Pour moi, il y a deux méthodes efficaces pour réaliser un film d'horreur. La première, c'est d'y aller sérieusement. Ce qui veut dire qu'on met en scène des personnages crédibles, avec des réactions crédibles, face à des choses atroces (de l'ordre du fantastique ou non !), ayant une apparence de réalisme. La seconde, c'est d'assumer à fond que son œuvre est débile. Ce qui veut dire qu'on met en scène des personnages débiles, avec des réactions débiles, face à des choses atroces, mais débiles, en ayant comme objectif de provoquer le rire.
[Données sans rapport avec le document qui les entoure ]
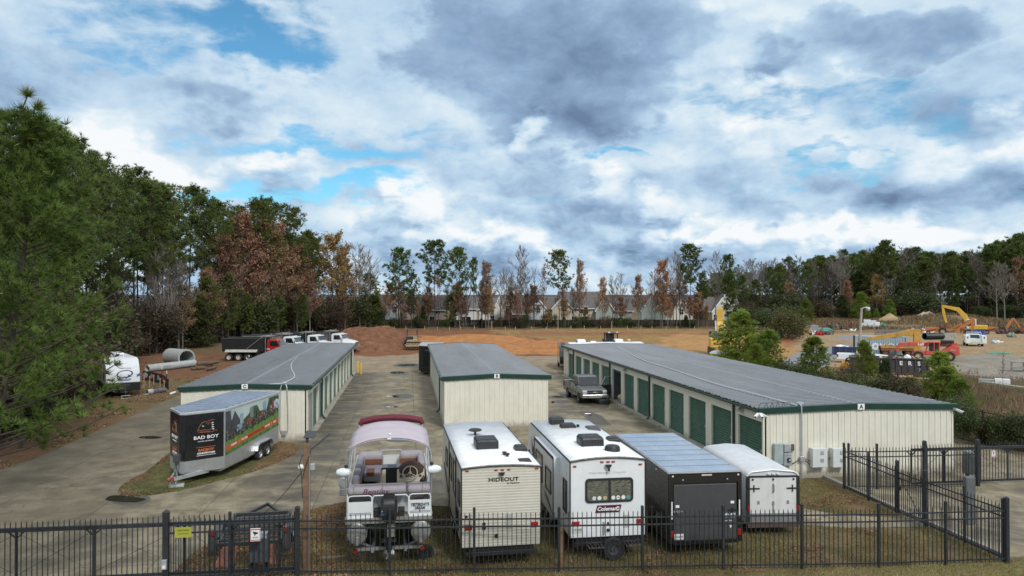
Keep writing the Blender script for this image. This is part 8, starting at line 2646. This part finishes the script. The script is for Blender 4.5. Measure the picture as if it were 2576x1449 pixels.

Abigail est une œuvre débile, profondément débile, mais le gros problème, c'est que les cinéastes du bousin, Matt Bettinelli-Olpin et Tyler Gillett, ne s'en sont pas rendu compte.
Bon, c'est un groupe de personnes, ne se connaissant pas, qui kidnappe la gamine d'un type blindé aux as, dont ils ne connaissent pas l'identité. Ils doivent attendre le pognon dans une grande résidence et surveiller la gamine pendant ce temps-là. Mais non, ce n'est pas le récit d'un groupe de débiles qui se font piéger dès le début. Jamais l'histoire oserait tomber dans une telle prévisibilité, voyons... ah ben, si...
Alors, la galerie de personnages est un ensemble de stéréotypes sur pattes sans le plus soupçon de subtilité ou d'évolution (et ce n'est pas difficile de prévoir le sort final de chacun, vu un emploi de codes usés de chez usés !). Mais si vous ne saisissez pas immédiatement qui est tel stéréotype ou tel autre, car vous étiez trop occupé à regarder ce qui vous reste dans votre pot de pop-corn, que vous avez acheté contre un de vos reins dans le stand à sucreries de votre complexe, ne vous inquiétez pas, ça va être redit sans arrêt. Partant du principe que vous n'avez qu'un pauvre neurone et demi, tout va être surligné étant donné que vous êtes trop stupide pour le comprendre par vous-même. Pareil quand il s'agit de mettre en avant un rebondissement ou une quelconque référence cinématographique ou littéraire (sauf une que je vais aborder en spoiler !).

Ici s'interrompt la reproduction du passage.